§ **Task requirements**:
Only the number is needed: how many lines contain the word "Blender"?

§ **Records for this task**:
+===+

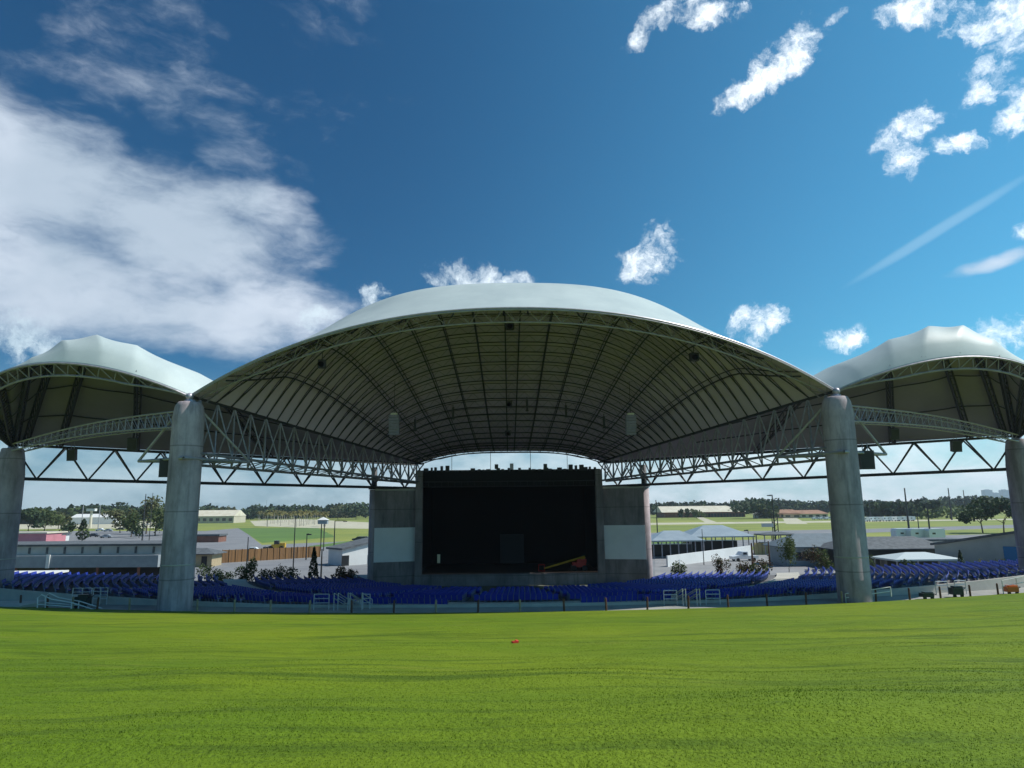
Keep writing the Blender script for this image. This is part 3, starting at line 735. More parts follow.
# boom lift on stage
bl = thing('boom_lift', (9.6, 106, -9.4), 'red and yellow boom lift parked on the stage with its boom lowered to the left', 'boom lift')
mb = MB(); mb.box((10.1, 106, -8.45), (2.0, 1.5, .7)); mb.box((10.5, 106, -7.9), (1.4, 1.2, .5)); mb.build('chassis', red, bl)
for dx in (-.8, .8):
    for dy in (-.7, .7):
        mb = MB(); mb.tube((10.1+dx, 106+dy-.12, -8.95), (10.1+dx, 106+dy+.12, -8.95), .44, n=16, cap=True); mb.build('wheel', tyre, bl)
mb = MB(); mb.tube((11.0, 105.8, -7.3), (4.8, 105.6, -8.95), .17, .14, 6, True); mb.tube((11.0, 105.8, -7.3), (10.2, 105.8, -8.2), .2, .2, 6, True); mb.build('boom', yellow, bl)
mb = MB()
for dz in (0, .9):
    for (p, q) in (((4.0, 105.2), (4.9, 105.2)), ((4.9, 105.2), (4.9, 105.9)), ((4.9, 105.9), (4.0, 105.9)), ((4.0, 105.9), (4.0, 105.2))): mb.tube((*p, -9.3+dz), (*q, -9.3+dz), .04, n=4)
for p in ((4.0, 105.2), (4.9, 105.2), (4.9, 105.9), (4.0, 105.9)): mb.tube((*p, -9.35), (*p, -8.4), .04, n=4)
mb.build('basket', red, bl)
# stage apron strip
sheet('stage_forecourt', [(-21, 84.5), (21, 84.5), (21, 104), (-21, 104)], -10.99, mat('forecourt', (.13, .14, .10), .9, var=.3))
# ------------------------------------------------------------ lawn edge posts, rails
posts = [(21, 'd'), (48, 'd'), (73, 'p'), (98, 'd'), (130, 'p'), (161, 'p'), (198, 'p'), (235, 'p'), (271, 'p'), (310, 'p'), (352, 'd'), (394, 'd'), (436, 'p'), (478, 'd'), (520, 'p'), (564, 'd'), (606, 'd'), (647, 'd'), (688, 'd'), (728, 'd'), (767, 'd'), (806, 'd'), (842, 'p'), (876, 'd'), (910, 'd'), (941, 'd'), (971, 'd'), (999, 'd')]
def post_xy(px):
    d = ray(px, 600); k = 62.
    for _ in range(30):
        x = CAM.x+d.x/d.y*k; k = lawn_edge(x)-.15
    return x, k
prot = {}
for m_, mm in (('p', wood_l), ('d', wood_d)):
    mb = MB(); mb.lathe((0, 0, 0), [(.095, -.2), (.09, 1.0), (.07, 1.10), (0, 1.12)], 8); prot[m_] = mb
first = {}
for i, (px, k) in enumerate(posts):
    x, y = post_xy(px)
    if k not in first:
        o = prot[k].build('timber_post', wood_l if k == 'p' else wood_d, smooth=False); first[k] = o
    else:
        o = first[k].copy(); COL.objects.link(o)
    o.location = (x, y, LZ-.02); o.rotation_euler = (rad(random.uniform(-2, 2)), rad(random.uniform(-2, 2)), random.random())
    w = 'pale' if k == 'p' else 'dark brown'
    pos = 'left of the left front column' if px < 163 else ('between the front columns, left half' if px < 500 else ('between the front columns, right half' if px < 850 else 'right of the right front column'))
    ORD = ['first', 'second', 'third', 'fourth', 'fifth', 'sixth', 'seventh', 'eighth', 'ninth', 'tenth', 'eleventh']
    if px < 163: lab = '%s timber lawn-edge post, %s to the left of the left front column' % (w, ORD[5-i])
    elif px < 500: lab = '%s timber lawn-edge post, %s to the right of the left front column' % (w, ORD[i-6])
    elif px < 850: lab = '%s timber lawn-edge post, %s to the left of the right front column' % (w, ORD[22-i])
    else: lab = '%s timber lawn-edge post, %s to the right of the right front column' % (w, ORD[i-23])
    T(o, lab, 'post', 'timber posts along the lawn edge')
def rails(name, px0, px1, y, Y, h, label, n=4, bars=3, m=rail_m, slope=0.):
    a = atY(px0, y, Y); b = atY(px1, y, Y); a.z = b.z = LZ-.03; b.z += slope
    o = thing(name, (a+b)/2, label, 'railing', 'metal railings by the walkway')
    for k in range(n):
        p = a.lerp(b, k/(n-1)); mb = MB(); mb.tube(p, p+Vector((0, 0, h)), .045, n=6); mb.build('post', m, o)
    for j in range(bars):
        z = h*(1-j/bars*.85); mb = MB(); mb.tube(a+Vector((0, 0, z)), b+Vector((0, 0, z)), .04, n=6); mb.build('rail', m, o)
def stair_rail(px, Y, label, fl=1, m=rail_m, h=1.0):
    p = atY(px, 600, Y); p.z = LZ-.03; o = thing('stair_handrail', p, label, 'handrail', 'sloping stair handrails')
    L_ = 2.0
    q = p+Vector((fl*.55, L_, -.1)); 
    for dz in (h, h*.55):
        mb = MB(); mb.tube(p+Vector((0, 0, dz+.5)), q+Vector((0, 0, dz-.25)), .045); mb.build('rail', m, o)
    mb = MB(); mb.tube(p, p+Vector((0, 0, h+.5)), .045); mb.build('post', m, o)
    mb = MB(); mb.tube(q-Vector((0, 0, .3)), q+Vector((0, 0, h-.25)), .045); mb.build('post', m, o)
rails('guard_rail', 314, 329, 600, 64.8, 1.35, 'metal guard rail panel at the left end of the centre-left stair rails', 2)
for i, px in enumerate((334, 338, 348, 350, 362)):
    stair_rail(px, 64.2, 'sloping metal handrail, number from left among the centre-left stairs: ' + ['first', 'second', 'third', 'fourth', 'fifth'][i])
rails('guard_rail', 363, 370, 600, 64.8, 1.3, 'short metal guard rail panel at the right end of the centre-left stair rails', 2)
rails('guard_rail', 664, 677, 600, 64.8, 1.3, 'metal guard rail panel at the left end of the centre-right stair rails', 2)
for i, px in enumerate((683, 686, 697, 700)):
    stair_rail(px, 64.2, 'sloping metal handrail among the centre-right stairs, %s from the left' % ['first', 'second', 'third', 'fourth'][i], -1)
rails('guard_rail', 706, 720, 600, 64.8, 1.3, 'metal guard rail panel at the right end of the centre-right stair rails', 2)
rails('guard_rail', 73, 92, 590, 69, 1.7, 'tall metal guard rail behind the dark bin left of the left column', 3, 4)
rails('guard_rail', 94, 108, 588, 70, 1.6, 'second metal guard rail near the dark bin, on its right', 3, 4)
rails('guard_rail', 936, 948, 590, 69.5, 1.3, 'metal guard rail at the seat rows behind the dark cart, left one', 2, 3)
rails('guard_rail', 955, 966, 588, 70, 1.3, 'metal guard rail at the seat rows behind the dark cart, right one', 2, 3)
rails('barrier', 846, 892, 602, 64.6, .85, 'white low barrier in front of the right front column', 3, 2, white, .55)
rails('barrier', 1003, 1032, 590, 69.5, 1.3, 'white double rail at the far right end of the walkway', 3, 2, white, .5)
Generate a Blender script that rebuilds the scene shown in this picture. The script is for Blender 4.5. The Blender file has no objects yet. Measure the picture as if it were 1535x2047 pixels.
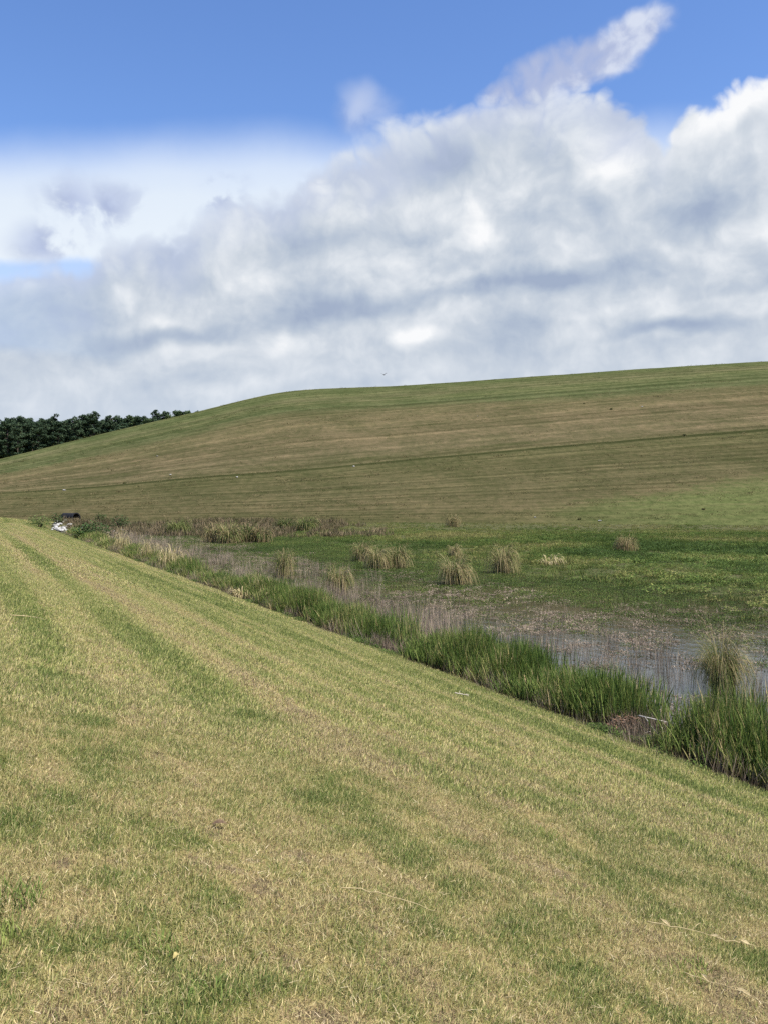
import bpy, math, random
import numpy as np
from mathutils import Vector, Matrix

random.seed(7)
rng = np.random.default_rng(11)
scene = bpy.context.scene
col = scene.collection
R = math.radians

# ------------------------------------------------------------------ camera
EYE = 4.2                                  # metres above the water of the marsh
cam_d = bpy.data.cameras.new('camera')
cam = bpy.data.objects.new('camera', cam_d)
col.objects.link(cam)
cam.location = (0, 0, EYE)
cam.rotation_euler = (R(90 - 1.244), 0, 0)
cam_d.sensor_fit = 'VERTICAL'
cam_d.angle = R(60.0)
cam_d.clip_start = 0.05
cam_d.clip_end = 9000
scene.camera = cam

# ------------------------------------------------------------------ light
SUN_ELEV, SUN_AZ = R(60), R(122)            # azimuth clockwise from the view direction (+Y)
sun_dir = Vector((math.cos(SUN_ELEV) * math.sin(SUN_AZ), math.cos(SUN_ELEV) * math.cos(SUN_AZ), math.sin(SUN_ELEV)))
sun_d = bpy.data.lights.new('sun', 'SUN')
sun_d.energy = 4.8
sun_d.angle = R(0.55)
sun_d.color = (1.0, 0.955, 0.88)
sun = bpy.data.objects.new('sun', sun_d)
col.objects.link(sun)
sun.rotation_euler = (-sun_dir).to_track_quat('-Z', 'Y').to_euler()
sun.location = (60, 40, 120)

scene.view_settings.view_transform = 'Standard'
scene.view_settings.look = 'None'
scene.view_settings.exposure = 0.8
scene.view_settings.gamma = 1.0
scene.view_settings.use_curve_mapping = False
scene.render.engine = 'CYCLES'
scene.cycles.use_denoising = False
scene.cycles.max_bounces = 6
scene.cycles.diffuse_bounces = 3
scene.cycles.glossy_bounces = 2
scene.cycles.transmission_bounces = 3
scene.cycles.transparent_max_bounces = 6
scene.cycles.sample_clamp_indirect = 4
scene.cycles.use_adaptive_sampling = True
scene.cycles.adaptive_threshold = 0.02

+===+

§ **Exercise result**:
2